吉祥寺阿佐ヶ谷渋谷

■今日「新潮」三月号を購入。先ずは電車で椹木野衣の隔月の連載と大竹伸朗の連載を読む。椹木野衣の連載「文化の震度」ではバリ島について語られていた。その中でバリ島の絵画に影響を与えたロシア生まれのドイツ人、ウォルター・シュピースという人物を初めて知り興味を持つ。大竹伸朗の「見えない音、聴こえない絵」では次の一節が心に残る。

描きかけの絵とは、とりあえず電池を抜いた状態の「時計」のようなものかもしれない

■昨日は休日で友人のXちゃんを阿佐ヶ谷の友人の古本屋に連れて行く。古本屋の友人といつものように古本談義。いつもここに来ると話し込んでしまう。ただ、他のお客さんが入ってくると、話すのを、お互い示し合わせたように止める。店の人間が話し込んでいると買いづらいもの。友人も店を気に入ったようで楽しんで何冊か買っていて自分の店のように嬉しい。もちろん私も買う。色川武大の未読の作品『あちゃらかぱいッ』、『無職無宿の息』、特集で「落語大好き」と銘打ってある高田文夫責任編集の『笑芸人』2003年春号。いつものことながら負けてくれてしまう。今度からはもう負けなくて良いからと念を押す。
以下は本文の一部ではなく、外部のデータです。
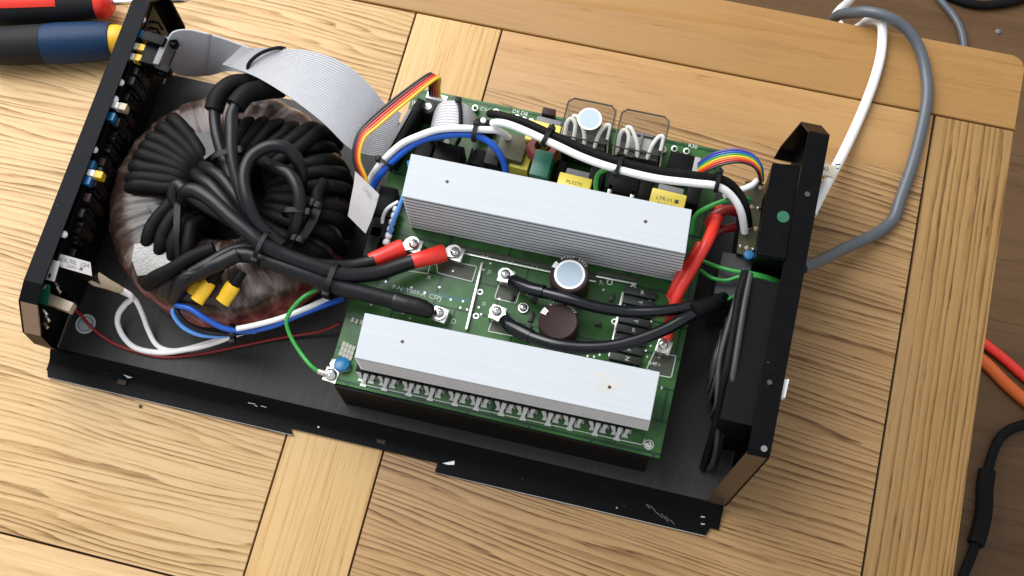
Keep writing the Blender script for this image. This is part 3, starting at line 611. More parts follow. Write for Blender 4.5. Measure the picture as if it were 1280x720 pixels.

■そういえばその前に吉祥寺のF書店にも行ったんだった。安岡章太郎『戦後文学放浪記』岩波新書安野光雅『読書画録』講談社文庫、藤枝静男『悲しいだけ 欣求浄土講談社文芸文庫を買う。ここは全体的に安く、掘り出す喜びがある。


■夜は何杯か麦酒と熱燗をひっかけて、渋谷ネストへ。このライブハウスにはたぶん今までで一番行っている。今回は友人のバンド、ゲラーズ主催のイベントであった。懐かしい顔がちらほら。やあやあと酒を飲みつつ話し込む。愉しい時間だ。もちろん、何をしにきたかといえば演奏を聴きに来たのだから、しっかりとステージのフロアへも行く。ゲラーズは、もうなんというか、5人のメンバーそれぞれが違う方を向いているのに一緒に演奏をする必然性を感じさせる佇まいだけでやられてしまう。そして音を「放り出す」という言葉が合うような「ぶっきらぼう」な演奏がとてもかっこいいなと思った。無防備で曖昧で、しかし強い必然を感じさせるバンドだ。バンドって先ずはなんと言っても「佇まい」だと思っている。

■「赤い疑惑」というバンドもかっこよかった。なんてったってバンド名がいい。